A grande festa da final da Copa do Mundo, domingo (13), no Maracanã terá duas grandes estrelas do planeta futebol. Uma representando a América do Sul e outra a Europa. Nossos arquirrivais no futebol, os argentino, enfrentarão os alemães na briga pelo título de campeões mundiais de 2014.

 O jogo entre as seleções holandesa e argentina não foi um jogo eletrizante como era de se esperar. Porém, foi um jogo de muito equilíbrio entre as duas equipes . Apesar da pouca adrenalina, pode se dizer que foi um jogo de semifinal de verdade, diferentemente do outro ao qual assistimos ontem.

O técnico holandês, Louis van Gaal,  não pode contar com a estrela do goleiro reserva Krul, pois já havia gastado a sua cota de substituição no começo da prorrogação. O goleiro reserva da Holanda foi quem garantiu a classificação nos pênaltis no jogo contra a Costa Rica. A responsabilidade ficou por conta de Cilessen. Entretanto, nessa guerra de goleiros, foi melhor Sergio Romero, goleiro argentino.

Ron Vlaar foi o primeiro a bater o pênalti pela Holanda. O goleiro argentino defendeu indicando que estrela brilharia mais na cobrança de pênaltis. Sergio Romero ainda defendeu, de forma brilhante, a cobrança de pênalti do holandês Sneijder.

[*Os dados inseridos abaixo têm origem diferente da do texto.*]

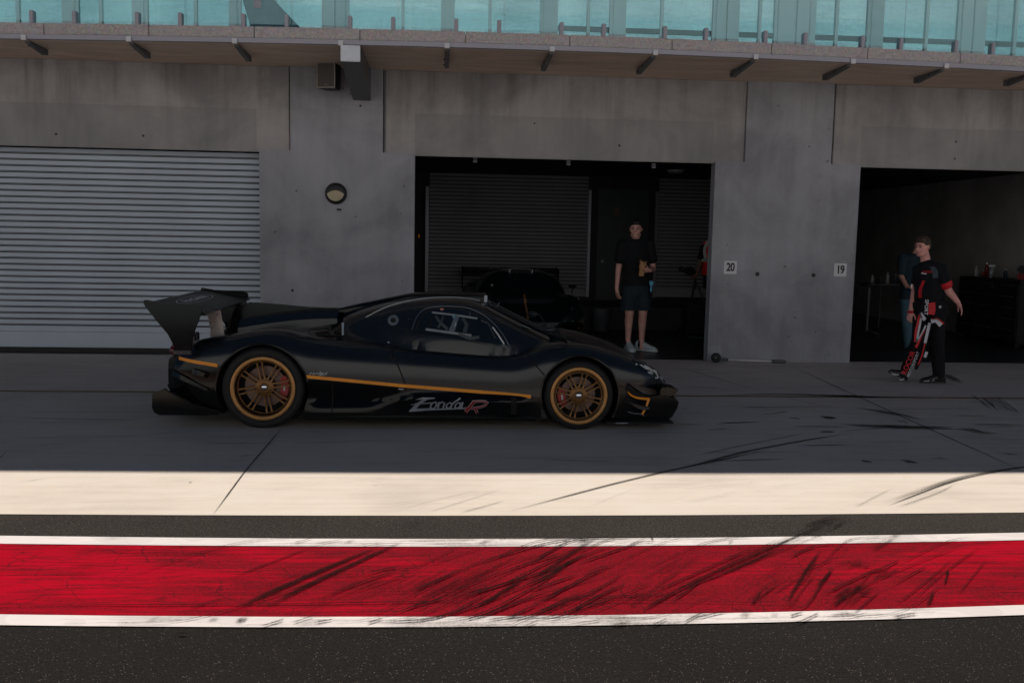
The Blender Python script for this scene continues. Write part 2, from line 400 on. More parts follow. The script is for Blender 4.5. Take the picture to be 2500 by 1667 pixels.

O goleiro Cilessen não pegou nenhuma das penalidades e a cobrança terminou em 4 a 2 para os argentinos. Os argentinos fizeram a festa. Com a vitória da Argentina sobre a Holanda, a Alemanha, com certeza, vai ganhar milhões de torcedores brasileiros. Domingo, esse será o cenário do palco principal, em mais um show de bola, que ocorrerá em um ícone do futebol brasileiro: o Estádio Maracanã, no Rio de Janeiro, sob a benção e proteção do Cristo Redentor.

A melancólica disputa pelo terceiro lugar acontecerá no sábado (12), em Brasília, entre Brasil e Holanda. Para a nossa humilhação ficar completa, só falta a Argentina vencer o Mundial jogando no Brasil. Será que merecemos mais essa? De qualquer modo, a sorte está lançada. Faço votos de que tudo seja apenas festa e que as seleções nos presenteiem com um show de futebol e talento.